===== Exercise data

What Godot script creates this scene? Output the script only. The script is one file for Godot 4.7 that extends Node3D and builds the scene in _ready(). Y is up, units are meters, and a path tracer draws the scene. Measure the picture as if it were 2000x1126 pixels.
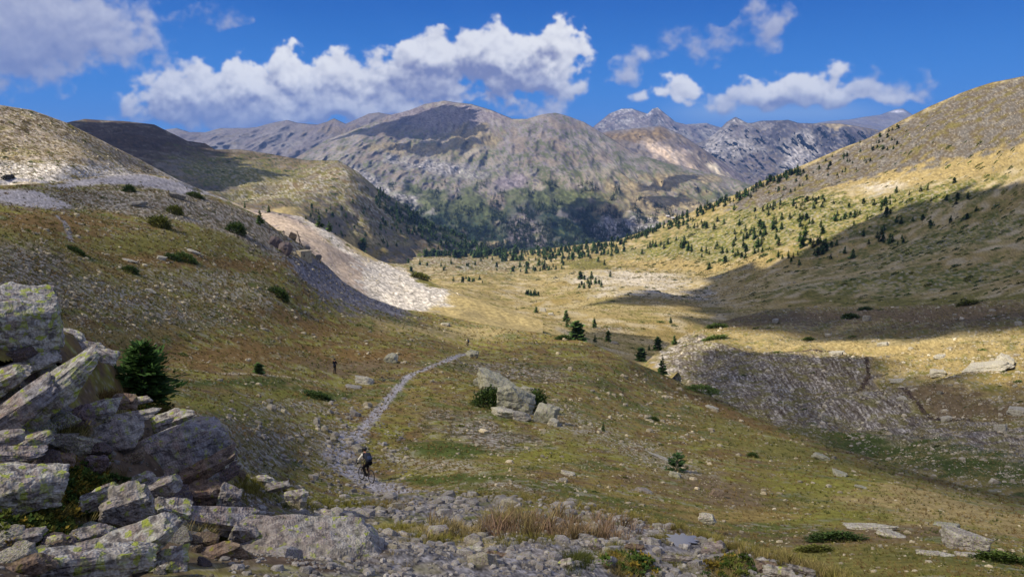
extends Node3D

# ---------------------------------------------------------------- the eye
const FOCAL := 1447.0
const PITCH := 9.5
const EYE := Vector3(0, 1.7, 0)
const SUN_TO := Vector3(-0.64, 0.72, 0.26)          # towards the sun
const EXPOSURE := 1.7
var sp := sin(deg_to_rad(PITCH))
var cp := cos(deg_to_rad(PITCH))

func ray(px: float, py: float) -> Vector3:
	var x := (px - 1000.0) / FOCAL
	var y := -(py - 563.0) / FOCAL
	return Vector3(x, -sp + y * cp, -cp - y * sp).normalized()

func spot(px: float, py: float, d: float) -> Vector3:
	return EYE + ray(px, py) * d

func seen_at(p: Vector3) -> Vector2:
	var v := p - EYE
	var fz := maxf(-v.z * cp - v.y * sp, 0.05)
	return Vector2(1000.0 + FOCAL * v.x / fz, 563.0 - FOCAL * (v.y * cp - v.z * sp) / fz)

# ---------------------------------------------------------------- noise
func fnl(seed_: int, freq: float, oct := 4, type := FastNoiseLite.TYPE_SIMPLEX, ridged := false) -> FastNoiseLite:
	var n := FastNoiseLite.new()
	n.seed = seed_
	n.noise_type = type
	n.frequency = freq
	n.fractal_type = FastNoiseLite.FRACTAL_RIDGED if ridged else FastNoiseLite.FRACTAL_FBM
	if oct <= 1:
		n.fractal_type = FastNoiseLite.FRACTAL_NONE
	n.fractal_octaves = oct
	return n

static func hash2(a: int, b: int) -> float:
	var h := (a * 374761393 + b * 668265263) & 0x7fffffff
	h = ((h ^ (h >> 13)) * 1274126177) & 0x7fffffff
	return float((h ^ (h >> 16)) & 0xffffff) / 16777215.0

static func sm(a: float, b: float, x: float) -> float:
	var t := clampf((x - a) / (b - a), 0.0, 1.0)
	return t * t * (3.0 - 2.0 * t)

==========
===== Exercise data

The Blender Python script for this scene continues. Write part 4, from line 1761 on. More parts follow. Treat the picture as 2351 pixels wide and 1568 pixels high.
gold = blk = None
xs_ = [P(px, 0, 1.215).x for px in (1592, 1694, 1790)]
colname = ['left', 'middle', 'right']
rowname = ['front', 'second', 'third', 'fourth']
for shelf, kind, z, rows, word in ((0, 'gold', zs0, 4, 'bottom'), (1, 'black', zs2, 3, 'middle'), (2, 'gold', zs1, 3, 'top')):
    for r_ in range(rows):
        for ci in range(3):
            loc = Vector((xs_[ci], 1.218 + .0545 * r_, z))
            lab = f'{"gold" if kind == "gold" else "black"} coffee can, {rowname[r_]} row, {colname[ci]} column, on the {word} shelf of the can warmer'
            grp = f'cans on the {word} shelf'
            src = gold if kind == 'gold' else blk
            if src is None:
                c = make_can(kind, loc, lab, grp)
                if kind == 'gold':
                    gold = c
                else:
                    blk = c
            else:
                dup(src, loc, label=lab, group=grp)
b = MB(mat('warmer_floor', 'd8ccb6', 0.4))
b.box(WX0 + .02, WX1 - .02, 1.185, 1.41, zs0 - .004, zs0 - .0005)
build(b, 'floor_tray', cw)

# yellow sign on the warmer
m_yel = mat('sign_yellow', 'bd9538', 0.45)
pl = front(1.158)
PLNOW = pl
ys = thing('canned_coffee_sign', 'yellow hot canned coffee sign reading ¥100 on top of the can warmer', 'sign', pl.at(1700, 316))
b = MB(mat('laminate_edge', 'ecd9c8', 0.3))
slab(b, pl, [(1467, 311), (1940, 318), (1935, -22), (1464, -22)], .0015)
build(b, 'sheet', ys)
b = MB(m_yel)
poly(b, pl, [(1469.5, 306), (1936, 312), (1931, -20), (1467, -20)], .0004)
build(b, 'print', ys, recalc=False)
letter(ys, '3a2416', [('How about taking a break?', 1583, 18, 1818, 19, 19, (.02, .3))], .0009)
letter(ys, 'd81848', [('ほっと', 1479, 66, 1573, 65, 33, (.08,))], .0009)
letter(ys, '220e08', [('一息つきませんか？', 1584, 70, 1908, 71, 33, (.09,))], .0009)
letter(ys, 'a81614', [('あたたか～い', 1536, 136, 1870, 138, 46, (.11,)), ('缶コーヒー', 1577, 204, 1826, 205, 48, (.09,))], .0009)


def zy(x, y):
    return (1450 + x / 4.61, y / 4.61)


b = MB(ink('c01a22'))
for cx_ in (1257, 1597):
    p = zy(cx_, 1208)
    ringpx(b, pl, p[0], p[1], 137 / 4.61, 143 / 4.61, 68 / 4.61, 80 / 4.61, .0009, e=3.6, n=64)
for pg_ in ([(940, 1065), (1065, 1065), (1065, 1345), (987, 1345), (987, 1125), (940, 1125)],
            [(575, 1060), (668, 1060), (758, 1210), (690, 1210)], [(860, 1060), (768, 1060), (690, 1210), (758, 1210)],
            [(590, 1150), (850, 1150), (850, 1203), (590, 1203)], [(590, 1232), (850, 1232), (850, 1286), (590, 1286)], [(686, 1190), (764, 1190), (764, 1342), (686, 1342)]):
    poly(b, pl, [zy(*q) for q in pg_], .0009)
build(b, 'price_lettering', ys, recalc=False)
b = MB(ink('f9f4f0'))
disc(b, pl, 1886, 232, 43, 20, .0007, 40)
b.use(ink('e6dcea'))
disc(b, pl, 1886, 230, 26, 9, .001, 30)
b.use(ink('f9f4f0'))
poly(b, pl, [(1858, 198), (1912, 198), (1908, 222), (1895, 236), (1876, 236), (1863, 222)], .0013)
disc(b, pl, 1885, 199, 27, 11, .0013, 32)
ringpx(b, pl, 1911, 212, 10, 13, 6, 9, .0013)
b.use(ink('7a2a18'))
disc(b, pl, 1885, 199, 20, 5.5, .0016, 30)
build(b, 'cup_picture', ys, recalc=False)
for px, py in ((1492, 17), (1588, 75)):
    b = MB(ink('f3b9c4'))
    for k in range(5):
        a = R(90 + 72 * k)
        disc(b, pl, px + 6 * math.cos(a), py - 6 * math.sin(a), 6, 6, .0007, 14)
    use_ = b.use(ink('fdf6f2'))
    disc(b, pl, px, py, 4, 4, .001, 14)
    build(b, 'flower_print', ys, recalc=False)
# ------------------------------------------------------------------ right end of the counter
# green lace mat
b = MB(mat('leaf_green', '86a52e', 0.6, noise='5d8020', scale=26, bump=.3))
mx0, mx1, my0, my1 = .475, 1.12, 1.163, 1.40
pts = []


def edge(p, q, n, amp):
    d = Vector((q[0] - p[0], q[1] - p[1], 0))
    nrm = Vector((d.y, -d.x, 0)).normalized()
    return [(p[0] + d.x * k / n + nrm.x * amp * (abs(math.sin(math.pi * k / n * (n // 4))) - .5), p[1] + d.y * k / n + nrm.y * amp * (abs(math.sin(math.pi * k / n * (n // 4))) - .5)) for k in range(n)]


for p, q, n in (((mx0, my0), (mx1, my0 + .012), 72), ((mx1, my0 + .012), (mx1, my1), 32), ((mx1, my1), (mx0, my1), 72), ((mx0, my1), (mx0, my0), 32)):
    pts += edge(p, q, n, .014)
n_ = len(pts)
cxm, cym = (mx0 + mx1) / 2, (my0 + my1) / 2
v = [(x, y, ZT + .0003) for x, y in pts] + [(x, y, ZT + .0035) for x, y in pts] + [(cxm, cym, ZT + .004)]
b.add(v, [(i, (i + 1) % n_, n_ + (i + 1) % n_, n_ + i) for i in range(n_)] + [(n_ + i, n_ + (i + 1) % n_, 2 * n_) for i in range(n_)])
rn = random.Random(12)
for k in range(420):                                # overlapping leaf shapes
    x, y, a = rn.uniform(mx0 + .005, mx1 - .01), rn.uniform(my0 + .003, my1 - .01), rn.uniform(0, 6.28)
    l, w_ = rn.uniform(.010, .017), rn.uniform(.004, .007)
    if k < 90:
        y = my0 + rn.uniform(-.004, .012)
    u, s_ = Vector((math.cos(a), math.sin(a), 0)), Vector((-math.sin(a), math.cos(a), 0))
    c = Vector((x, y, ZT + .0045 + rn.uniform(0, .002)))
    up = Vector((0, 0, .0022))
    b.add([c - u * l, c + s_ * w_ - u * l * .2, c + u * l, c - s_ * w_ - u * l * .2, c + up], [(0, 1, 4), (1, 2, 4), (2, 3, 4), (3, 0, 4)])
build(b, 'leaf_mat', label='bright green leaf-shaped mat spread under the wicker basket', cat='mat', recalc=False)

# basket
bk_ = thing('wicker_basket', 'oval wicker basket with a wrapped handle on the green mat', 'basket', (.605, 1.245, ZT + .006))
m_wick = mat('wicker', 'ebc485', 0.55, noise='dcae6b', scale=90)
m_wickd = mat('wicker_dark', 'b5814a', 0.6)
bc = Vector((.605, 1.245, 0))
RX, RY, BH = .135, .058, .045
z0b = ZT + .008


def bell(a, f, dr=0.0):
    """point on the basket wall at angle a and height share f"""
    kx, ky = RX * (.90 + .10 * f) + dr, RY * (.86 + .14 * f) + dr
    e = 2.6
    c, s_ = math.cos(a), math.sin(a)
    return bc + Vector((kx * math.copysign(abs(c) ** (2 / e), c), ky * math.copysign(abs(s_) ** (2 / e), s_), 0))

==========
===== Exercise data

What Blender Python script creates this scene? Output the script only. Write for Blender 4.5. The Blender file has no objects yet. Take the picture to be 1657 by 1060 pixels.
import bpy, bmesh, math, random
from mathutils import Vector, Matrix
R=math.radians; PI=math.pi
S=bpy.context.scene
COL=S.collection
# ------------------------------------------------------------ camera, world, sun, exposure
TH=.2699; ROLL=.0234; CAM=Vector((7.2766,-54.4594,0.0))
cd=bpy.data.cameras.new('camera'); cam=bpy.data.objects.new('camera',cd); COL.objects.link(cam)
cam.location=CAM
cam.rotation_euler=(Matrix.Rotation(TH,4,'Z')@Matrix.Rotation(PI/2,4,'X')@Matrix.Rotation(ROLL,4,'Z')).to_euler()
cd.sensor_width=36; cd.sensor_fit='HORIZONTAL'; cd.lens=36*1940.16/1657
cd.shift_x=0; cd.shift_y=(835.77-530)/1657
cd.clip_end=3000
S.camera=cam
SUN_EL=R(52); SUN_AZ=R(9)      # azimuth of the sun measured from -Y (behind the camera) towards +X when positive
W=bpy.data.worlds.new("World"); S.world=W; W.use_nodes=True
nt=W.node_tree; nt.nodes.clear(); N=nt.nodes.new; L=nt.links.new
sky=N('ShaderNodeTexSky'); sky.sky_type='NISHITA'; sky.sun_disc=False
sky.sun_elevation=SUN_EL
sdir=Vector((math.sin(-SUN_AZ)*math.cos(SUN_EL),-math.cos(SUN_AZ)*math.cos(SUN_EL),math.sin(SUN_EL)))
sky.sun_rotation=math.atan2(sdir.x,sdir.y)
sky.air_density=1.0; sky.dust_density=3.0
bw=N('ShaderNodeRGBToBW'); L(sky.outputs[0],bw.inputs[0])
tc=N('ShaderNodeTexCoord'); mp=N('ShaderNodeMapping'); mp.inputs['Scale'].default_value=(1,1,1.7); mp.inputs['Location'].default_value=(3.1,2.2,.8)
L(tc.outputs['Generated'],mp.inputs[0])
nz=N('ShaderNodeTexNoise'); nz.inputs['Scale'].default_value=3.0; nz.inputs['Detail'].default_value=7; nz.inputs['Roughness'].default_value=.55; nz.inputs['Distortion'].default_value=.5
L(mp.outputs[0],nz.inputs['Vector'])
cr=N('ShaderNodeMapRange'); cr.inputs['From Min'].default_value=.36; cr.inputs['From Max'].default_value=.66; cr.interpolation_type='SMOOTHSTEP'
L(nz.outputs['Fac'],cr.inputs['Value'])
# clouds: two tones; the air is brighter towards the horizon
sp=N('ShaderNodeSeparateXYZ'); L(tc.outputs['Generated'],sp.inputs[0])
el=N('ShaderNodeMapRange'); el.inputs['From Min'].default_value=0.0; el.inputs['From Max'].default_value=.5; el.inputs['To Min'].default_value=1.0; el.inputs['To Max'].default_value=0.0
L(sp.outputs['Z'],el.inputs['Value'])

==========

● Goal of the exercise
Go up to the line with "What Godot script" and retype exactly from there through the line with "return Vector2(1000.0 +". Leave out pictures.

● Right answer
What Godot script creates this scene? Output the script only. The script is one file for Godot 4.7 that extends Node3D and builds the scene in _ready(). Y is up, units are meters, and a path tracer draws the scene. Measure the picture as if it were 2000x1126 pixels.
extends Node3D

# ---------------------------------------------------------------- the eye
const FOCAL := 1447.0
const PITCH := 9.5
const EYE := Vector3(0, 1.7, 0)
const SUN_TO := Vector3(-0.64, 0.72, 0.26)          # towards the sun
const EXPOSURE := 1.7
var sp := sin(deg_to_rad(PITCH))
var cp := cos(deg_to_rad(PITCH))

func ray(px: float, py: float) -> Vector3:
	var x := (px - 1000.0) / FOCAL
	var y := -(py - 563.0) / FOCAL
	return Vector3(x, -sp + y * cp, -cp - y * sp).normalized()

func spot(px: float, py: float, d: float) -> Vector3:
	return EYE + ray(px, py) * d

func seen_at(p: Vector3) -> Vector2:
	var v := p - EYE
	var fz := maxf(-v.z * cp - v.y * sp, 0.05)
	return Vector2(1000.0 + FOCAL * v.x / fz, 563.0 - FOCAL * (v.y * cp - v.z * sp) / fz)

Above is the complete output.